Injured Vikings veteran Jordan Hicks, who went to nearby Lakota West High School and whose role Pace Jr. took over, nods. He says Pace Jr. has "probably the most wiggle I've ever seen, so he's really not ever blocked because you can't grab someone you can't get your hands on."
Pace Jr. was considered too small before he won Defensive Player of the Year awards in two conferences. Too small before he became UC's first unanimous All-America selection and Pro Football Focus' highest-ranked college linebacker in 2022.
And now?
In the same number of games (13) and starts (nine), Pace has more solo tackles (43-41), more sacks (2½-1), more interceptions (1-0) and more forced fumbles (1-0) than 6-5 Lions rookie Jack Campbell, the 18th overall pick and the first linebacker drafted. PFF ranks Pace Jr. 20th and Campbell 131st among linebackers.

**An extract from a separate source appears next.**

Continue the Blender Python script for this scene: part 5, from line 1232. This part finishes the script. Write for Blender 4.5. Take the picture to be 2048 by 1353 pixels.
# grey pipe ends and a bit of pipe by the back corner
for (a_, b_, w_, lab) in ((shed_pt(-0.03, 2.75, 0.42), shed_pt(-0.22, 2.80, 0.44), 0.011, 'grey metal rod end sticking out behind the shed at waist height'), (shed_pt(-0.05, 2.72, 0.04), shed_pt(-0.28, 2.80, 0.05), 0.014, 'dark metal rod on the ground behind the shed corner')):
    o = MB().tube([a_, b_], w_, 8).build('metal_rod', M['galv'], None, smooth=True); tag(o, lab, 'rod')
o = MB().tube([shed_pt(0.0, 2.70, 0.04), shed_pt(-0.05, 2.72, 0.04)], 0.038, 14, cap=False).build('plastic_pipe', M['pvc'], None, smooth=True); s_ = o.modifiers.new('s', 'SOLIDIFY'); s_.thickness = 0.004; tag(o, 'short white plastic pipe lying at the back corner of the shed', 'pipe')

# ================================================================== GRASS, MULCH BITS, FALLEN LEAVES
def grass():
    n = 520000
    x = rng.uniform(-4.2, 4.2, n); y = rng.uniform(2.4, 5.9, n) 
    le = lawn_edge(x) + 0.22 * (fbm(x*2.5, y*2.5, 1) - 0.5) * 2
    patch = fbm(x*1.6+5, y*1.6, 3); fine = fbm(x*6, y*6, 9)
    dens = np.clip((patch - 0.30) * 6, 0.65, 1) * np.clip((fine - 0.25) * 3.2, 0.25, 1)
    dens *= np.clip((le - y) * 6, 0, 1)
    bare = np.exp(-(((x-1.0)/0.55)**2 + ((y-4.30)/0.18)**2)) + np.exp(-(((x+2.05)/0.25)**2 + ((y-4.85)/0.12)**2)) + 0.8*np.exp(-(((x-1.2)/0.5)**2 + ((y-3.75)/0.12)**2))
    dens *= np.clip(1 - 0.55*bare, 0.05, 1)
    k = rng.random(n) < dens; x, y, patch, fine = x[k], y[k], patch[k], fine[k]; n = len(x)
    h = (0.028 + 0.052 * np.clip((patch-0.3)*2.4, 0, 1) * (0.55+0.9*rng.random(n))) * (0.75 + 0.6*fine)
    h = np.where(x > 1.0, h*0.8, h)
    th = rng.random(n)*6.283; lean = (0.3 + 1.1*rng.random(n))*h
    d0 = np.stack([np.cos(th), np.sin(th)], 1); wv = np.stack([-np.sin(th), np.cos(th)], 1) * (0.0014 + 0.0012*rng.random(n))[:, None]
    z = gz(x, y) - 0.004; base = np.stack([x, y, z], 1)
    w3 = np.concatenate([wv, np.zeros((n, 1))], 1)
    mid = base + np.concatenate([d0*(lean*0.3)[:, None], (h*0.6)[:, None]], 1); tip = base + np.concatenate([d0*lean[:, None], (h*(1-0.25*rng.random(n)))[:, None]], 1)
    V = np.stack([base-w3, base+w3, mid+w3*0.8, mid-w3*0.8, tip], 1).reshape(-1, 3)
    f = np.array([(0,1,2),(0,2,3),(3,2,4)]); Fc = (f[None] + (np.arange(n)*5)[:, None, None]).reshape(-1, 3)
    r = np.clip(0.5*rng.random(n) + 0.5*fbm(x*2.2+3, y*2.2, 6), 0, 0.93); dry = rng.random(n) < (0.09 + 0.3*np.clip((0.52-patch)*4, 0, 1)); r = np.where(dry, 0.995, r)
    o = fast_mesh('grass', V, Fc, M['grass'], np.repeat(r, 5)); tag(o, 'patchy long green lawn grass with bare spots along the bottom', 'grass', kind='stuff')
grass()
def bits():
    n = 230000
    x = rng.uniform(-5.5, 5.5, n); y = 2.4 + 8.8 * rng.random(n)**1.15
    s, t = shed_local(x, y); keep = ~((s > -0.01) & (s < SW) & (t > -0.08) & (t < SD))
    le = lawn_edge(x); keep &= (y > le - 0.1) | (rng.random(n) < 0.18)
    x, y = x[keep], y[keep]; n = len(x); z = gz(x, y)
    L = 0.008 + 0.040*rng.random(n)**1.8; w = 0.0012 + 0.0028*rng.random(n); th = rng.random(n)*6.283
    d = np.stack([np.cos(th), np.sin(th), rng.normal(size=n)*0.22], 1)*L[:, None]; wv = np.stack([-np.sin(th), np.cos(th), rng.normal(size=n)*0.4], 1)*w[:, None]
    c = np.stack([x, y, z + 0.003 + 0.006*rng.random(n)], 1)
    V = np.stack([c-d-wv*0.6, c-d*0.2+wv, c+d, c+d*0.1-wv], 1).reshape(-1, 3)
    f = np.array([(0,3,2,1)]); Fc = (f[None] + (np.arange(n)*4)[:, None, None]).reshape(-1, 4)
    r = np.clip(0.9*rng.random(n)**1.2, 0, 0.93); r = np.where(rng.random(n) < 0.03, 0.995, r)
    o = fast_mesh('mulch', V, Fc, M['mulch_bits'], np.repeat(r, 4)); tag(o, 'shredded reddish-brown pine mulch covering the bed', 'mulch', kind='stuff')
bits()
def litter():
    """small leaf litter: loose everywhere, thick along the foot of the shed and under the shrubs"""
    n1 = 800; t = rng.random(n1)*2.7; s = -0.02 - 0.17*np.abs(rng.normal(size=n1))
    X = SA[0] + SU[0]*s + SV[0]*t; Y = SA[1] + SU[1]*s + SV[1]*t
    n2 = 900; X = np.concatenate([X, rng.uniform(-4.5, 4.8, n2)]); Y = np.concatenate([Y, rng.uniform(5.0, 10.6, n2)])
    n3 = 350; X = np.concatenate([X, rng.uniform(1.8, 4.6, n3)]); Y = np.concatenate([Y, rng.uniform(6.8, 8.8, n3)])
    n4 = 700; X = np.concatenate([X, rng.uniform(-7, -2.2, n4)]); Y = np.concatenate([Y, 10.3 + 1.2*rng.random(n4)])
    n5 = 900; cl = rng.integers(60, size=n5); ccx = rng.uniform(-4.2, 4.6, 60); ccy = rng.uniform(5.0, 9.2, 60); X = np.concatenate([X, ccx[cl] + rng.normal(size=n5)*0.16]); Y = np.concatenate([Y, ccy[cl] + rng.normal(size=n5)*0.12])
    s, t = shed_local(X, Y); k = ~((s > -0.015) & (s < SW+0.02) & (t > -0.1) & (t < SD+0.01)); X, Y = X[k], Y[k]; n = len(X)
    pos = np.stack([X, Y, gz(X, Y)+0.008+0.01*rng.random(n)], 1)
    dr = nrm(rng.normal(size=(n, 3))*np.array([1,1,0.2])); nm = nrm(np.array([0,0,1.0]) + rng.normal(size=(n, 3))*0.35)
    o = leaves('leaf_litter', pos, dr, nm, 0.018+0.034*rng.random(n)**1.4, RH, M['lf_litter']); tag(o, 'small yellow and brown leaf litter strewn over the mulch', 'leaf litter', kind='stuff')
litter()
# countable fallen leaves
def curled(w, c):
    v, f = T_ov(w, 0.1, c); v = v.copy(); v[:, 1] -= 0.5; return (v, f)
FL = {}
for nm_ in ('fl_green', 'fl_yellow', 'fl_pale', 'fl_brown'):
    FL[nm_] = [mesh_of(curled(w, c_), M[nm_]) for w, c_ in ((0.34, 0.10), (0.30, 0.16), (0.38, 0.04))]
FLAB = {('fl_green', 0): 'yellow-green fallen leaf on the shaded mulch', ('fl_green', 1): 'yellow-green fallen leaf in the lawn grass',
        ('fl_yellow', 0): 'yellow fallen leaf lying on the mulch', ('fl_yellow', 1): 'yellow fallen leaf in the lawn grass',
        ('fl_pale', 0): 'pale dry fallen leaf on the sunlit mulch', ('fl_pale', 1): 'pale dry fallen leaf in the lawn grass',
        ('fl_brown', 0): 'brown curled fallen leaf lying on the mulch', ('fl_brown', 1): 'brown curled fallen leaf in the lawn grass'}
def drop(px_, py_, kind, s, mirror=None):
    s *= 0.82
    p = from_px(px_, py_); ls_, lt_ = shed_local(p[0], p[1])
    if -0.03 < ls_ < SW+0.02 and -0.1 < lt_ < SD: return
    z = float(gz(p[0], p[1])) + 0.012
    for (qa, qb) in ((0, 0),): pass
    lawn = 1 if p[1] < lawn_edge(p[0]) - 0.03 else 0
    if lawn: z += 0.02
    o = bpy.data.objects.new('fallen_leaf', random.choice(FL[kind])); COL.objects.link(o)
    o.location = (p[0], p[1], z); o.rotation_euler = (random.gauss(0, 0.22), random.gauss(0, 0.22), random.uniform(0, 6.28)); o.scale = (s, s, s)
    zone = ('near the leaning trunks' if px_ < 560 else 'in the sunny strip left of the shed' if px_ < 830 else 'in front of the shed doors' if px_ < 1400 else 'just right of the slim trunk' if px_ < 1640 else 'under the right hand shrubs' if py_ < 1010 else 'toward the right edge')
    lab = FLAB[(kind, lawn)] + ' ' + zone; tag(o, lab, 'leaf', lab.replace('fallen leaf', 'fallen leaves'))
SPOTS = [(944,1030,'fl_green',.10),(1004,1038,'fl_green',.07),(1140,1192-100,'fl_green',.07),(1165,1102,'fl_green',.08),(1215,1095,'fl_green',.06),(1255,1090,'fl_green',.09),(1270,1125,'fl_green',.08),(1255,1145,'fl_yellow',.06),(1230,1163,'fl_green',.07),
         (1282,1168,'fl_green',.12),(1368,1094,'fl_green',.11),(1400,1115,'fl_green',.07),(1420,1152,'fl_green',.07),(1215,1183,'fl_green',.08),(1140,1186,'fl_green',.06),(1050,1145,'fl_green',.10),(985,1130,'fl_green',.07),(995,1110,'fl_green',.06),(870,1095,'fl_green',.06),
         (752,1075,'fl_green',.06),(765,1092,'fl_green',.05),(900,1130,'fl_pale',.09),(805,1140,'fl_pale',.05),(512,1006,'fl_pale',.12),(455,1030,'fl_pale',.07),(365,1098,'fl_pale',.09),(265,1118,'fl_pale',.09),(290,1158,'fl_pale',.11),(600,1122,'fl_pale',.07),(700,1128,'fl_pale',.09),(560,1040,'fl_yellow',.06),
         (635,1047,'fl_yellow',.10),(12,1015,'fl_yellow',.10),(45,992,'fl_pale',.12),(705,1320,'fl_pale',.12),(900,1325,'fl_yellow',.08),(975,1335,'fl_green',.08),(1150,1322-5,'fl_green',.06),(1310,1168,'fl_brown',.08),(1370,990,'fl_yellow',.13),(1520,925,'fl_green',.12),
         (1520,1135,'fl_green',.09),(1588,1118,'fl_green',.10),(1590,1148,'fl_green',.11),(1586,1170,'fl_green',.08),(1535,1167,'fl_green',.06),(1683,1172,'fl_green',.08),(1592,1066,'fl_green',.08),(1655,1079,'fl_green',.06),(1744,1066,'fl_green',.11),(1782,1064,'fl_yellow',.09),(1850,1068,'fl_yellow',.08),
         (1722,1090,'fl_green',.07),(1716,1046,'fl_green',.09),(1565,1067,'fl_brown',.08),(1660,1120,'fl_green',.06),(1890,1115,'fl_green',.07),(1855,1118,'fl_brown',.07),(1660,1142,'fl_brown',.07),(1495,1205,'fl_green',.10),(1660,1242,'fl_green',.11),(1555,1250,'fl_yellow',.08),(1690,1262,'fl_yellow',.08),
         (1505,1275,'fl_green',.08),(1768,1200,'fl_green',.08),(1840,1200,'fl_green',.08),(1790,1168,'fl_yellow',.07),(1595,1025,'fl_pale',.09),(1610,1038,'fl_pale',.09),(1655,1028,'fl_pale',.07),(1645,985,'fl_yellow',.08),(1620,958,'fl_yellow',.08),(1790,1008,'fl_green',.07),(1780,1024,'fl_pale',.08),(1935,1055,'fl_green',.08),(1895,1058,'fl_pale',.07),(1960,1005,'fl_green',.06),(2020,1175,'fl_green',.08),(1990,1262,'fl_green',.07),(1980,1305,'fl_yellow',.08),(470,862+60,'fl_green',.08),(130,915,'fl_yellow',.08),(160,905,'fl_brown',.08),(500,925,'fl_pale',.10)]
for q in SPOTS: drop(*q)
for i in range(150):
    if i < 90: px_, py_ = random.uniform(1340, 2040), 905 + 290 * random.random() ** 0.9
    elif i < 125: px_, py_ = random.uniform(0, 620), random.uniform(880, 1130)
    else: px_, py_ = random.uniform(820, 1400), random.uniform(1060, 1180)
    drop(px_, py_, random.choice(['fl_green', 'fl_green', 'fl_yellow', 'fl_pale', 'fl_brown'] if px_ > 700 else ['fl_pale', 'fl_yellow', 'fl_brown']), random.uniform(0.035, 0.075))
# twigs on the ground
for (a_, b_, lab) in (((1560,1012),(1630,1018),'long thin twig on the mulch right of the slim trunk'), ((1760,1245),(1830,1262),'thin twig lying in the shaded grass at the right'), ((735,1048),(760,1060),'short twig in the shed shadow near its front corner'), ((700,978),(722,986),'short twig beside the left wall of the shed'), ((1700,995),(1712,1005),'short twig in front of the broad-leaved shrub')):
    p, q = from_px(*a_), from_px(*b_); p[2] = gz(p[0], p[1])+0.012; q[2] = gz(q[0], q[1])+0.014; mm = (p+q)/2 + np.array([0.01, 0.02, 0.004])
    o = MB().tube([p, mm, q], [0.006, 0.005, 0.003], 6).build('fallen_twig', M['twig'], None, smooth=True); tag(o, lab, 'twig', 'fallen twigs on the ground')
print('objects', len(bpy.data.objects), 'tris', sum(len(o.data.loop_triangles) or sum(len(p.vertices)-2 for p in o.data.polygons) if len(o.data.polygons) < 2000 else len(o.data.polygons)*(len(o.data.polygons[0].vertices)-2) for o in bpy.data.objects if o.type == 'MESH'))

"Jack Campbell is a good linebacker," Pace said. "His road is his road. I have my road. I should have been drafted. I had the eye test going against me. That's all it was, but teams see who I am now."
Chip off the old Ivan
Pace Sr., 47, turned his life around long ago. He became a diesel mechanic at Rumpke Waste & Recycling. And a role model.
"I get up every day and put food on the table and a roof over head," he said. "I showed my kids. I told them, 'You got to be responsible. Make your grades, don't dwell on the past.' No matter how tired I am, I get up and do my job."
Pace Jr. will get up Saturday in Cincinnati and go to work in front of his role model, his family and a total of about 50 ticket-bearing, mostly Cincinnati fans who will be rooting harder for him than the hometown Bengals.
"Every day I get to watch Ivan play, I'm very happy," Pace Sr. said. "It's like renaming yourself. Bringing your name back and making you proud. That's what Ivan's doing. It's a good day."